→ Challenge
Set down word for word each line from the start of the listing through the line that contains "written in centimetres", both included.

→ Recorded data
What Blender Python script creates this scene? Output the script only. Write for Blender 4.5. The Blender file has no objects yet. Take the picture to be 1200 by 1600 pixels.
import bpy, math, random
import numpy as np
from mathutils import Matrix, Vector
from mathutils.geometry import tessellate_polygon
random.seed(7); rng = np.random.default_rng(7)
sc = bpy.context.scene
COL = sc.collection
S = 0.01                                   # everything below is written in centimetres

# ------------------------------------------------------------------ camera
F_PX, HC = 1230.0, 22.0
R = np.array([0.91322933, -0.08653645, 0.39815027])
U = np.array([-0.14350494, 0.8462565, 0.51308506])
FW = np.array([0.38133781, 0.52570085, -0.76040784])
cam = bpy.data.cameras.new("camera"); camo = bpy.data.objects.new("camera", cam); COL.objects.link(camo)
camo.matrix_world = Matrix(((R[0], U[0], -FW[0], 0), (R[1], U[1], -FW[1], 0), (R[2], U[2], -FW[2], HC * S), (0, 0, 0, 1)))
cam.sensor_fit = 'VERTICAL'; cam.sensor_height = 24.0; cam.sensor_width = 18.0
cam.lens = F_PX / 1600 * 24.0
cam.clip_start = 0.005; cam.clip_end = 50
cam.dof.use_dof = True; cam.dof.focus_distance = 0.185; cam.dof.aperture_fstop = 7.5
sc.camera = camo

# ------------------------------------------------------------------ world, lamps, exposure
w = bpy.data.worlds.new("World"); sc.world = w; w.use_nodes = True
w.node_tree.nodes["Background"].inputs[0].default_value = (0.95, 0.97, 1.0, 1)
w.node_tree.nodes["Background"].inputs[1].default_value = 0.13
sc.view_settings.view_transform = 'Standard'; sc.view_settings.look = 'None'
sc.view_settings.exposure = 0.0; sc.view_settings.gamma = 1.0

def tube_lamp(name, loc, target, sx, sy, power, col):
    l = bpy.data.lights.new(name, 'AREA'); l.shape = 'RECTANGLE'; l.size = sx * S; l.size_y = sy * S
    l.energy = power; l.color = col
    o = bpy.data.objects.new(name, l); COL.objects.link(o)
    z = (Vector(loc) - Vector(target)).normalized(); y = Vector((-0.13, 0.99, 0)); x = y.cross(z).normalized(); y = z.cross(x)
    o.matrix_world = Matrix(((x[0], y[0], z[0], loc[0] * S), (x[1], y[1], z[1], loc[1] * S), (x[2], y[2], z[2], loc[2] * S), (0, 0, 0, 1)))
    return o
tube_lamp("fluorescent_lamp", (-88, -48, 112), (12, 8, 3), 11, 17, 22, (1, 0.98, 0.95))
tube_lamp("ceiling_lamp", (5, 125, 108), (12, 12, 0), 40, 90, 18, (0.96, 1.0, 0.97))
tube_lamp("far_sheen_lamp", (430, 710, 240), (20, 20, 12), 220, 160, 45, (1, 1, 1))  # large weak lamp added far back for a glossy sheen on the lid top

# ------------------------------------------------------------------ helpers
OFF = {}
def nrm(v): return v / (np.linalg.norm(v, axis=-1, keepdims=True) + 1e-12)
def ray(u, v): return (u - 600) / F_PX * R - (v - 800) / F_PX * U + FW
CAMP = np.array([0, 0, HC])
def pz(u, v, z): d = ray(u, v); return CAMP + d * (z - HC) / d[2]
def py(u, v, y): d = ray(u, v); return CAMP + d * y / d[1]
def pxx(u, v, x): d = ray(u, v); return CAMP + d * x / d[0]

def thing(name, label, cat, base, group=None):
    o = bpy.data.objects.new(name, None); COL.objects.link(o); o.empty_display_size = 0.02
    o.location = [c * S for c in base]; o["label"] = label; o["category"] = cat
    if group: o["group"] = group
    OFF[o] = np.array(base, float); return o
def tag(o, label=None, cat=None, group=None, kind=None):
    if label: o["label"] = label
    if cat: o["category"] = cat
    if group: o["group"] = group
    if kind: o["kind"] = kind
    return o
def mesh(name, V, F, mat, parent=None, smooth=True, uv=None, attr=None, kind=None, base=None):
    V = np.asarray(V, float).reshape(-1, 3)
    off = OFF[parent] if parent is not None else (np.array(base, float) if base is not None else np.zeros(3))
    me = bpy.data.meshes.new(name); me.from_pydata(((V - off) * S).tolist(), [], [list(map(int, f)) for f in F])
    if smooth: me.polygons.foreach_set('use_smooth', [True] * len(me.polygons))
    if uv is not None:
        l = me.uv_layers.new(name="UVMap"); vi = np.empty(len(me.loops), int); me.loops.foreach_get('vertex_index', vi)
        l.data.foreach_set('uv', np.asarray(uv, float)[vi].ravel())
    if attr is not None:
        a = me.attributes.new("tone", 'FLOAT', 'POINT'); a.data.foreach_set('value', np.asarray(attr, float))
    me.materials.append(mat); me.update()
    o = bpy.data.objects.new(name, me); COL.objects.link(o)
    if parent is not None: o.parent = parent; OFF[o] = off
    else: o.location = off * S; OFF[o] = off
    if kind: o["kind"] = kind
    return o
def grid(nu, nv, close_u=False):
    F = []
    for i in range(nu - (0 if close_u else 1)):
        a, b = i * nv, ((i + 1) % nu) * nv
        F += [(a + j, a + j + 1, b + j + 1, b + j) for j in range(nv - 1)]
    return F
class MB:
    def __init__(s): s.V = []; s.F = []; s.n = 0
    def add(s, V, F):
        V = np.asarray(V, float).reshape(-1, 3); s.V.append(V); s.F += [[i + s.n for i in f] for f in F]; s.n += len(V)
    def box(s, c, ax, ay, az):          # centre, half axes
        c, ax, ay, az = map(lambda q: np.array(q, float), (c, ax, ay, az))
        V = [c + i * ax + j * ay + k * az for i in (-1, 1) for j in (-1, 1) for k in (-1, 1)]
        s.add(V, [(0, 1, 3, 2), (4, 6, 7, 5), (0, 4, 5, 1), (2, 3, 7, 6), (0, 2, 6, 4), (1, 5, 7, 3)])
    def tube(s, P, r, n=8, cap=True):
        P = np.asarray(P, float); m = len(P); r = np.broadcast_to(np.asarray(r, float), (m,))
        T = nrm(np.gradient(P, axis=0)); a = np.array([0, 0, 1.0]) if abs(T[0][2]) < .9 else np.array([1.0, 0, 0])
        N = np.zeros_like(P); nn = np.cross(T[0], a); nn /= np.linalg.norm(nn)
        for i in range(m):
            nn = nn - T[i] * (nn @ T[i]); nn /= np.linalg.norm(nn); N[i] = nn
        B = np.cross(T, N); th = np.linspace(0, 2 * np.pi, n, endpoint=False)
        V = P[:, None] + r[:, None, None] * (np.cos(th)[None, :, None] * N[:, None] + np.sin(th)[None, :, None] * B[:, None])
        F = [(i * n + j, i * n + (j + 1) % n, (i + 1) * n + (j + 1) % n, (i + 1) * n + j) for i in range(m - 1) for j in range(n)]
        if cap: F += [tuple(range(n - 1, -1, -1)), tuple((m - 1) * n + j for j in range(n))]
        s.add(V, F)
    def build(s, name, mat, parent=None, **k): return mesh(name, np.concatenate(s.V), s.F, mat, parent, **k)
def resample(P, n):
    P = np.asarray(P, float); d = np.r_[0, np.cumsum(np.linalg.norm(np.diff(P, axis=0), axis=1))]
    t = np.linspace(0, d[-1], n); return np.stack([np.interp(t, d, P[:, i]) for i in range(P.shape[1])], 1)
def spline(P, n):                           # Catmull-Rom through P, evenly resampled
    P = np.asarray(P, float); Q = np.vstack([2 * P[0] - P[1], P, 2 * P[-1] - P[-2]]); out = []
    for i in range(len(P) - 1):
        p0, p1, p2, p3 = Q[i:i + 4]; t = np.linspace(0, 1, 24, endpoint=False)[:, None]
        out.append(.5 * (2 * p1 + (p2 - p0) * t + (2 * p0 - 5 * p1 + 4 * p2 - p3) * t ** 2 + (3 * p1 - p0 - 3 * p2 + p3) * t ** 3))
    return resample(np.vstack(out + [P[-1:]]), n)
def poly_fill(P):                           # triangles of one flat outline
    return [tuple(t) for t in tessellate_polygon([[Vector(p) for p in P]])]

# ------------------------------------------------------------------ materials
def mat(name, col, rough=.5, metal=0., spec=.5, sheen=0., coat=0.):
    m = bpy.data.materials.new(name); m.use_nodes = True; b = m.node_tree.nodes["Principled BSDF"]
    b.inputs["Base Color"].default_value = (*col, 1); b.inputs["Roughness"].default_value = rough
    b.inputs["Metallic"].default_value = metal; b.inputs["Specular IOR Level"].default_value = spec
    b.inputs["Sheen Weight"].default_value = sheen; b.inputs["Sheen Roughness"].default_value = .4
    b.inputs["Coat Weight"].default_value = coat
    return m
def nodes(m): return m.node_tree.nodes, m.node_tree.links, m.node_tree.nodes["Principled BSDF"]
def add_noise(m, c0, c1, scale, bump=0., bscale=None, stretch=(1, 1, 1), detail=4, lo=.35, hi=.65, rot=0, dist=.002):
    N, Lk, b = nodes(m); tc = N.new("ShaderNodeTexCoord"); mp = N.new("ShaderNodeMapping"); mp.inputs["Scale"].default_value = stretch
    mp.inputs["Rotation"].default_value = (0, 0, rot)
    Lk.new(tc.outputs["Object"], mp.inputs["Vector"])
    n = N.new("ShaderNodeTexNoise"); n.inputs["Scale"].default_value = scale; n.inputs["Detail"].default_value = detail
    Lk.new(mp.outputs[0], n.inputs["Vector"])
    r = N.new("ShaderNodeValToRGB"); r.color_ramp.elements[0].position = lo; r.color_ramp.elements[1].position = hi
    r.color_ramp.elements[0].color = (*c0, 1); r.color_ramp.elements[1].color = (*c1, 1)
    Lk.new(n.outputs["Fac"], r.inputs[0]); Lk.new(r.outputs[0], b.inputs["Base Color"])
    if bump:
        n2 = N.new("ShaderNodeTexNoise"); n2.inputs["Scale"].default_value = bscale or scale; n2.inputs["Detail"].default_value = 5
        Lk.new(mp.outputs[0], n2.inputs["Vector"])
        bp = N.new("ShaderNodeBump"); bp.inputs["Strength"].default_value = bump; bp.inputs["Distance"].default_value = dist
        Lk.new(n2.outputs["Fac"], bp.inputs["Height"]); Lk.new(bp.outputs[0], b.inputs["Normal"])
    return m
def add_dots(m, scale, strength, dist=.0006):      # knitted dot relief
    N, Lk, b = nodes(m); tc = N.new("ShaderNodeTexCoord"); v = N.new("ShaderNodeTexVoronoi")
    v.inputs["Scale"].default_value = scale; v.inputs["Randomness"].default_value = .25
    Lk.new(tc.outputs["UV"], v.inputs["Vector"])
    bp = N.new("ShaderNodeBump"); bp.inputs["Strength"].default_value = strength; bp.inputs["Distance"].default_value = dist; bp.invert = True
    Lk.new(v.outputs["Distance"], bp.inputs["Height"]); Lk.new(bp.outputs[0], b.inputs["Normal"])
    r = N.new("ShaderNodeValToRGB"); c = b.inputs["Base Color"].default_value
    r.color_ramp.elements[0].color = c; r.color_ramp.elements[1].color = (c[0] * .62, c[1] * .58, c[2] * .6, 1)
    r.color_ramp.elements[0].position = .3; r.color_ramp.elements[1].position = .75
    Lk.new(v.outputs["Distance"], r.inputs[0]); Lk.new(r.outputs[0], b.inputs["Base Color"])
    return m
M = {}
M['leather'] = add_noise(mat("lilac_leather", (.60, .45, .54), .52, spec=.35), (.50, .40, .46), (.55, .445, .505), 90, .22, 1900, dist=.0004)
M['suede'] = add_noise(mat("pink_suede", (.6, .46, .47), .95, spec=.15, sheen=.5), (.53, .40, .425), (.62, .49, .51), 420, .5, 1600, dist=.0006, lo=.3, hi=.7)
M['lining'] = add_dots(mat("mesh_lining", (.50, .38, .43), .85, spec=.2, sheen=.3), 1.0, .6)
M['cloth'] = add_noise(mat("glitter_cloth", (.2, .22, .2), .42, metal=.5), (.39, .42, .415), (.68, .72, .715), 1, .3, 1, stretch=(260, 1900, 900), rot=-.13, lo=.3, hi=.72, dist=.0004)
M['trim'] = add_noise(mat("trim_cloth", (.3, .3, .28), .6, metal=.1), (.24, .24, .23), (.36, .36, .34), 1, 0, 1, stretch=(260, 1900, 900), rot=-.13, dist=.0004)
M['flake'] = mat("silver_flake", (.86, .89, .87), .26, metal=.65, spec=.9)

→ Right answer
What Blender Python script creates this scene? Output the script only. Write for Blender 4.5. The Blender file has no objects yet. Take the picture to be 1200 by 1600 pixels.
import bpy, math, random
import numpy as np
from mathutils import Matrix, Vector
from mathutils.geometry import tessellate_polygon
random.seed(7); rng = np.random.default_rng(7)
sc = bpy.context.scene
COL = sc.collection
S = 0.01                                   # everything below is written in centimetres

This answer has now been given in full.